● Aim:
Filter the data below for the string "wide" and copy each matching line.

------------------------------------------------------------

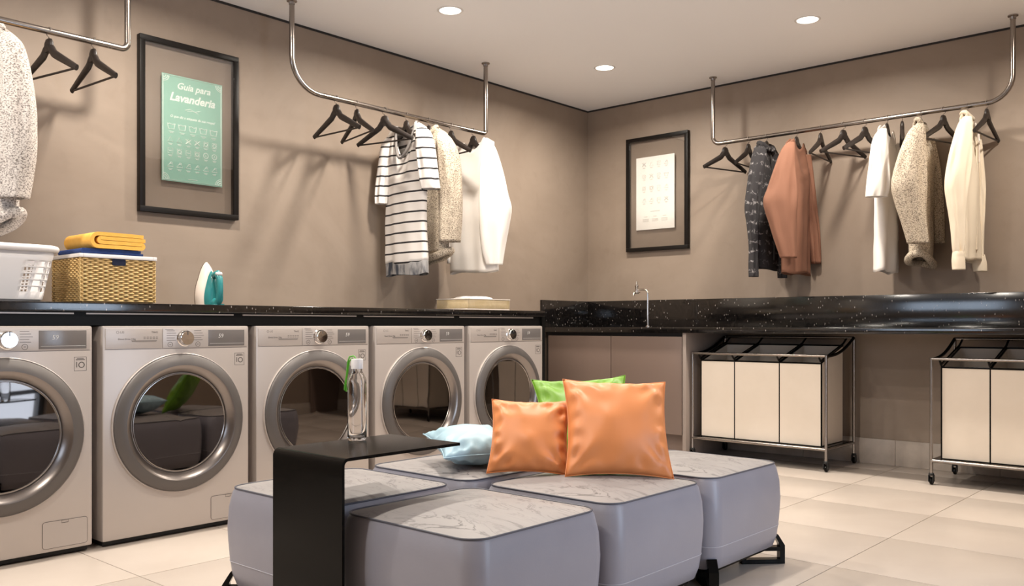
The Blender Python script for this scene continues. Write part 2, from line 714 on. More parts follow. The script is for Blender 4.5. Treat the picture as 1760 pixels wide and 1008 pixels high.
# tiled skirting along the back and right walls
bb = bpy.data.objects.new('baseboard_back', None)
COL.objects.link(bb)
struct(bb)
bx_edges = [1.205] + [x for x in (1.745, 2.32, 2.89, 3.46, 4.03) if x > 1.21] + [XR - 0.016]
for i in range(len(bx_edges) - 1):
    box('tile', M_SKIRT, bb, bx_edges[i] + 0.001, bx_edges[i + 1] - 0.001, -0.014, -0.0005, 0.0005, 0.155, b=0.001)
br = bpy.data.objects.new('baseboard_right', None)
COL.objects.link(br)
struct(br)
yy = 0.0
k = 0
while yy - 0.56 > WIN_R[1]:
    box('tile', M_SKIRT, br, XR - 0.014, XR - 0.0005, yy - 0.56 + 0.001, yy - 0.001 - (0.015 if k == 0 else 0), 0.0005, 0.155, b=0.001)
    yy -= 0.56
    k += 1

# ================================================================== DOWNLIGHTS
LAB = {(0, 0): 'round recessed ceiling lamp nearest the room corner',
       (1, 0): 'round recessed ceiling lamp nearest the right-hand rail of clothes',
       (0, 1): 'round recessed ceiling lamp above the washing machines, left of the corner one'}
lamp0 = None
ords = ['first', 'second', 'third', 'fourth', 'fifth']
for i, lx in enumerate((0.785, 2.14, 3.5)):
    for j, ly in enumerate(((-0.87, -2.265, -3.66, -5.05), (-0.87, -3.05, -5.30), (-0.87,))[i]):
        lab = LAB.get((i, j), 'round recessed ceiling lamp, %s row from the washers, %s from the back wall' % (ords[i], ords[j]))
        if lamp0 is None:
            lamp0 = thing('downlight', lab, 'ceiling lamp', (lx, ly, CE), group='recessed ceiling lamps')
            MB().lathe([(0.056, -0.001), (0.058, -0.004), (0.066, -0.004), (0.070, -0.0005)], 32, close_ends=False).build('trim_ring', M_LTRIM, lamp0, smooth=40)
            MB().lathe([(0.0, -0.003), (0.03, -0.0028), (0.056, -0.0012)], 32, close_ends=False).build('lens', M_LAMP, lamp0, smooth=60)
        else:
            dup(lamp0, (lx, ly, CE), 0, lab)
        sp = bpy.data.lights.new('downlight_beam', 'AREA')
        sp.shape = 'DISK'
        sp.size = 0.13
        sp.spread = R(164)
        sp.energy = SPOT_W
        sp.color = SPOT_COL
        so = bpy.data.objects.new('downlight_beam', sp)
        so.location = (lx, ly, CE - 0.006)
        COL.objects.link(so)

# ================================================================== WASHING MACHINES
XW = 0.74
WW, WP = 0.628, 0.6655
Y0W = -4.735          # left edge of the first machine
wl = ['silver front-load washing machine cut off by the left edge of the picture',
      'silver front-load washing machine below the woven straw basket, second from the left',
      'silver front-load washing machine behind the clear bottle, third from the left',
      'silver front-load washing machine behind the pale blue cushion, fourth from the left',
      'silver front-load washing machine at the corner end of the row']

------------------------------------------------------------

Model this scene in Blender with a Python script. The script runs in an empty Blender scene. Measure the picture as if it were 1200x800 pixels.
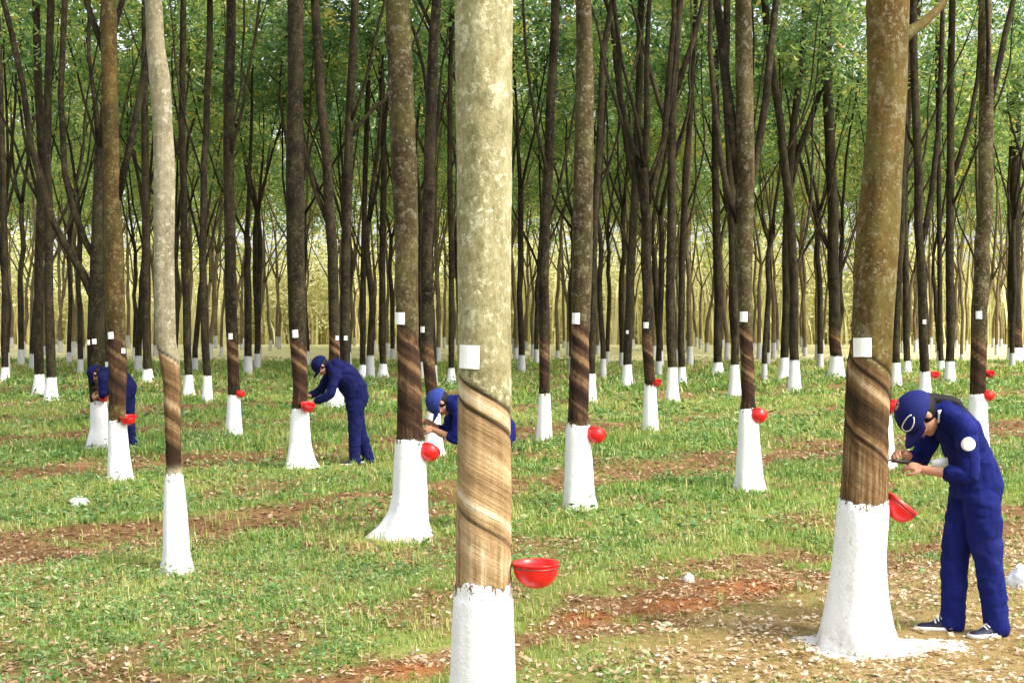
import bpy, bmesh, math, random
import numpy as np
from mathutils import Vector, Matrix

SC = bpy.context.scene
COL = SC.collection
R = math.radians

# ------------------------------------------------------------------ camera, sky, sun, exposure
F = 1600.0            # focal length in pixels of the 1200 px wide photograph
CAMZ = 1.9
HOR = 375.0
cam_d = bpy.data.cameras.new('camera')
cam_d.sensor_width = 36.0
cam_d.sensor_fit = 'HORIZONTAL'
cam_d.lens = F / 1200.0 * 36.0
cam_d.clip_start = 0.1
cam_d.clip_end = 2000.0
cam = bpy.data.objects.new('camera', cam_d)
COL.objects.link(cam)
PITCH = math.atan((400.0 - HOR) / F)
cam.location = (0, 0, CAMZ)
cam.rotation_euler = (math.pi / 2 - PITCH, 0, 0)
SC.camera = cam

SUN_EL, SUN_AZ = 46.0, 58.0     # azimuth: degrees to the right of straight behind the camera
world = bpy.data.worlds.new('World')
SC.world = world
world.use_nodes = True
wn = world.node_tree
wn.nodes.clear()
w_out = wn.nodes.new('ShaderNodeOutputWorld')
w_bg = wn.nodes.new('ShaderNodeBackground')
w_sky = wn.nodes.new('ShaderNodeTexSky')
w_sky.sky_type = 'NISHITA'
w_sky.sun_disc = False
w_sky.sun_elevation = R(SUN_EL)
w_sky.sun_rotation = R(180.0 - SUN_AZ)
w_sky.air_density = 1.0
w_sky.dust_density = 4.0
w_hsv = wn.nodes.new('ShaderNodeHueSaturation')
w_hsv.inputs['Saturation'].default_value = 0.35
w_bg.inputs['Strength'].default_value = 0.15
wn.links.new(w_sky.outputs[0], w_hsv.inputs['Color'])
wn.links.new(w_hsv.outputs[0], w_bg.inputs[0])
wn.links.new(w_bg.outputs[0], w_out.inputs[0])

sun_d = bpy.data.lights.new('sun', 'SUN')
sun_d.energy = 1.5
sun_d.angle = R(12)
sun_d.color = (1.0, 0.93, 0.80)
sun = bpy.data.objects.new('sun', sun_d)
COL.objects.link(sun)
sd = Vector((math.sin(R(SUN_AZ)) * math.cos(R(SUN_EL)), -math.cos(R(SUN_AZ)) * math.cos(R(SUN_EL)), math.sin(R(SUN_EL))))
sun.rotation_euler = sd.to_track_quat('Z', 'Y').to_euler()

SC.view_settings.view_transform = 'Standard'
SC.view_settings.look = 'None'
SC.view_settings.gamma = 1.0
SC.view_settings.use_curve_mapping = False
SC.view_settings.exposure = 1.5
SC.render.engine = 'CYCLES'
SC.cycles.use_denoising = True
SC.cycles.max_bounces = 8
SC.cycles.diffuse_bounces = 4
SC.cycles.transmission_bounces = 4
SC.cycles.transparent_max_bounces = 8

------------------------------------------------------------

● Full solution:
The Blender Python script for this scene continues. Write part 2, from line 714 on. More parts follow. The script is for Blender 4.5. Treat the picture as 1760 pixels wide and 1008 pixels high.
F = 1600.0            # focal length in pixels of the 1200 px wide photograph